▶ **The problem**: Using the data below, copy every line that contains the word "pixels".

▶ **Given data**:
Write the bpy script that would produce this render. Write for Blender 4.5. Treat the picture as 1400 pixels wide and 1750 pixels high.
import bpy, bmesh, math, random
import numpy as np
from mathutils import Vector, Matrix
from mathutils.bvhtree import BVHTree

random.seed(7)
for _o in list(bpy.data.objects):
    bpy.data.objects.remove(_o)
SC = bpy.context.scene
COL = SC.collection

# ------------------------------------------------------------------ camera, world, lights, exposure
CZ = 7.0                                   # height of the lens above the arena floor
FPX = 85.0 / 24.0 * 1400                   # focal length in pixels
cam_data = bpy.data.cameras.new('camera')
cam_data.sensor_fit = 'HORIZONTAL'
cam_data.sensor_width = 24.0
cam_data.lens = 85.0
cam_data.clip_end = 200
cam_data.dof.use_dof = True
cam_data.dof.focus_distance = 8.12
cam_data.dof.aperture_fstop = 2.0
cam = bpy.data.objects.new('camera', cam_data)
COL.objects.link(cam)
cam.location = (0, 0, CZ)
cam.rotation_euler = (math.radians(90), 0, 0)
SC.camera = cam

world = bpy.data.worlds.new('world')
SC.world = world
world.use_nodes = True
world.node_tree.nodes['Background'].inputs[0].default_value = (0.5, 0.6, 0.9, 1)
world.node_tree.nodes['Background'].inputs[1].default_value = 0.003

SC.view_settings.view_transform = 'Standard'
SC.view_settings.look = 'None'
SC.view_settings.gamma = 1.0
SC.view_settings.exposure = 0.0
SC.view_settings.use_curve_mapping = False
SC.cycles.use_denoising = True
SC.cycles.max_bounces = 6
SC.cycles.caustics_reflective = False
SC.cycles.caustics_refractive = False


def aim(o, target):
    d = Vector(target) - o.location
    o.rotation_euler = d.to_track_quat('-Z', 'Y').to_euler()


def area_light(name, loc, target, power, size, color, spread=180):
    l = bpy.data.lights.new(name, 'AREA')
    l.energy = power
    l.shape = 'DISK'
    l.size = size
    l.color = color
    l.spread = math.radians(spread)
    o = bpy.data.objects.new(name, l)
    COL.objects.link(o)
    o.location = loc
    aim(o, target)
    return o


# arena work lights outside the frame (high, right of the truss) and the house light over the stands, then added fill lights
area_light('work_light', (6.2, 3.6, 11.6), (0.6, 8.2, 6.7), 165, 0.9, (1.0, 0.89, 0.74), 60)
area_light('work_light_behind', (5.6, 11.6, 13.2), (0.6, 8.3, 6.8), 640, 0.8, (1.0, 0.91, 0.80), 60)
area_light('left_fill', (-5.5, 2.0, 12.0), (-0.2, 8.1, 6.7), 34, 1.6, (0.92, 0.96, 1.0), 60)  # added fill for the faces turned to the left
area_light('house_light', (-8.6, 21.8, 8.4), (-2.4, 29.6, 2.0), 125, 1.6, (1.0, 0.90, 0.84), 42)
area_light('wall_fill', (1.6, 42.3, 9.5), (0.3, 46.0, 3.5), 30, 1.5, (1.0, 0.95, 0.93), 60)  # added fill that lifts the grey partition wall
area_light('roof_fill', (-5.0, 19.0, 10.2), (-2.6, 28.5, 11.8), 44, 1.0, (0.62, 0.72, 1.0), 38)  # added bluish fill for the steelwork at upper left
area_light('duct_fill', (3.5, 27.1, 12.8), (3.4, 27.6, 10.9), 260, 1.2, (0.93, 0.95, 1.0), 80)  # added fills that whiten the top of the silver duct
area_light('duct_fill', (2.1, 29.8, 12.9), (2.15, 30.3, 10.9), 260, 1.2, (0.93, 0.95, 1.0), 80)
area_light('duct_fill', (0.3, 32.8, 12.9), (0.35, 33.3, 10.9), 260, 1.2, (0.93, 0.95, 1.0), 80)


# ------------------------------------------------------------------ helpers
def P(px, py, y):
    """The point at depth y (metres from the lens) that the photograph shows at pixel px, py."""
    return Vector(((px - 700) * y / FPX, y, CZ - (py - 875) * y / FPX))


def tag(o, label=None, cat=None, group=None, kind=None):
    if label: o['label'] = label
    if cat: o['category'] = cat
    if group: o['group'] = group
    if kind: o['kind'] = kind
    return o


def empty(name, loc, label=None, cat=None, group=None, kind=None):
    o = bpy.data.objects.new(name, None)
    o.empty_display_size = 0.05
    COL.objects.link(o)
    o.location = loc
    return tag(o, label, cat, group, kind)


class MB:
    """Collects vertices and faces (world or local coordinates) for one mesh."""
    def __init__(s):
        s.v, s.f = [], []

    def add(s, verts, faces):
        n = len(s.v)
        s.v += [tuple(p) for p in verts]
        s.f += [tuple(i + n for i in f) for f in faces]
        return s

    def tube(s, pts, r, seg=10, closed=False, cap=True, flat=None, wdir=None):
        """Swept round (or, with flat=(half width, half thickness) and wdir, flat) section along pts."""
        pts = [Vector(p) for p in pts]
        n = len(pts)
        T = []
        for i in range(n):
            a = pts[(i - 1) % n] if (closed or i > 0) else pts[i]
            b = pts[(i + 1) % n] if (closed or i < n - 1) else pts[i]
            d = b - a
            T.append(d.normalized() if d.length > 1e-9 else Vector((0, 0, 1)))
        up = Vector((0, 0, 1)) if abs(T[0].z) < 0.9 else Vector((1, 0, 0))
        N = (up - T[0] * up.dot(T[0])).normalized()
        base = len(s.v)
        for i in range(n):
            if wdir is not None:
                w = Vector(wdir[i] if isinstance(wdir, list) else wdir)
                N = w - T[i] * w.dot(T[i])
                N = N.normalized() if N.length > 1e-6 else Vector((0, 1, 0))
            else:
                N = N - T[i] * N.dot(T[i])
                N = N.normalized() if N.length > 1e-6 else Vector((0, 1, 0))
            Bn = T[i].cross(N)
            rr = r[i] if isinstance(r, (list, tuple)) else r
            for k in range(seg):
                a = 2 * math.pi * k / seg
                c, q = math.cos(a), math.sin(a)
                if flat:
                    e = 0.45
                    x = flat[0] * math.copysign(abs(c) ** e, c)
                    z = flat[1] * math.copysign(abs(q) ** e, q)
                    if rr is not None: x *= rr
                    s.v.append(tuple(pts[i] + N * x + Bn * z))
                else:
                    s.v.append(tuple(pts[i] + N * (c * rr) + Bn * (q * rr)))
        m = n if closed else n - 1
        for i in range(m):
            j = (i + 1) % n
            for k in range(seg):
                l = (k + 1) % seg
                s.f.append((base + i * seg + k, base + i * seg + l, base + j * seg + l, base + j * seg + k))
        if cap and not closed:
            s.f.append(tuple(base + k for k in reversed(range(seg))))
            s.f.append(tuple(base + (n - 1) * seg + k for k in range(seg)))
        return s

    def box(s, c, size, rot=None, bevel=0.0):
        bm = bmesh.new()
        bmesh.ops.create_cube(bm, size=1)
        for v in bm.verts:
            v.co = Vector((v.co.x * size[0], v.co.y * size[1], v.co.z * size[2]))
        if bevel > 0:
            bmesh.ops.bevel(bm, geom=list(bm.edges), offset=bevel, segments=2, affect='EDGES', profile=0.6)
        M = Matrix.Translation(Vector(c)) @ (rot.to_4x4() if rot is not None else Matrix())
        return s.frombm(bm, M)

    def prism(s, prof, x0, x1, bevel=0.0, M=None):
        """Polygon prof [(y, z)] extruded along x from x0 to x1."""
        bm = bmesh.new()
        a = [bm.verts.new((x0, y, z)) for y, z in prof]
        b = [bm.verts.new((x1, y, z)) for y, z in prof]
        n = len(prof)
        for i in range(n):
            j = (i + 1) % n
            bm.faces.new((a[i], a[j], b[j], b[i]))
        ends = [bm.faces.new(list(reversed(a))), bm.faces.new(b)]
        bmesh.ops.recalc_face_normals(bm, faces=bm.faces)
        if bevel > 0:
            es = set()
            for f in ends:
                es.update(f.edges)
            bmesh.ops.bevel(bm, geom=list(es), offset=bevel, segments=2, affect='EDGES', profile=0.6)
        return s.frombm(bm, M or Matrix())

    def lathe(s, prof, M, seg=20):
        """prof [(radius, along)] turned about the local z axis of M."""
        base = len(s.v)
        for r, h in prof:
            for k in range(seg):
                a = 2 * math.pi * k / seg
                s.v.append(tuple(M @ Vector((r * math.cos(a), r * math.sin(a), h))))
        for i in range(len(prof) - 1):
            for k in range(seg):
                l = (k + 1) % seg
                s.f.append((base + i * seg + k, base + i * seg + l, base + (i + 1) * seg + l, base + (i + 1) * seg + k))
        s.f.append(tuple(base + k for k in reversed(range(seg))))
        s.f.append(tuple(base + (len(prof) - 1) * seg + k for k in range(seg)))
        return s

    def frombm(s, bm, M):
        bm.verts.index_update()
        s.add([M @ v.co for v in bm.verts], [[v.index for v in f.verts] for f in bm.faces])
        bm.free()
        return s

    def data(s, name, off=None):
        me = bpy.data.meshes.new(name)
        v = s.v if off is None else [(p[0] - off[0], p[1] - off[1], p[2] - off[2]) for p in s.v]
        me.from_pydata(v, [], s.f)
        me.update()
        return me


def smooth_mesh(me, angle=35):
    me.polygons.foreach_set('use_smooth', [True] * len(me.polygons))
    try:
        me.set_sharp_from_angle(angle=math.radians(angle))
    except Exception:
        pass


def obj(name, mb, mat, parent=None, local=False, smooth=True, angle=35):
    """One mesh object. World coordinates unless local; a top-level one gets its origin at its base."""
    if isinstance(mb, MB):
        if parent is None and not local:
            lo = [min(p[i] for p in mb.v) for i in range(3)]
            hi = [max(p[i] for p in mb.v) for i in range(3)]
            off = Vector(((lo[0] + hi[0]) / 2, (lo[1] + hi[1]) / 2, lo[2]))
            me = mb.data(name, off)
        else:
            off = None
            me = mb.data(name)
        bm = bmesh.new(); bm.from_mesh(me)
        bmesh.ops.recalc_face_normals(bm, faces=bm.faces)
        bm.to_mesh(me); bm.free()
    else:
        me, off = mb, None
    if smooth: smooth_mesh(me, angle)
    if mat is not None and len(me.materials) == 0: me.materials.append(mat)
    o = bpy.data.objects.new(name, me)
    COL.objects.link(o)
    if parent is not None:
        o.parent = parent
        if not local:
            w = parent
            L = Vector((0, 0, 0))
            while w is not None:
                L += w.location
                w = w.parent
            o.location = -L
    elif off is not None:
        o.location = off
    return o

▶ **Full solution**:
Write the bpy script that would produce this render. Write for Blender 4.5. Treat the picture as 1400 pixels wide and 1750 pixels high.
FPX = 85.0 / 24.0 * 1400                   # focal length in pixels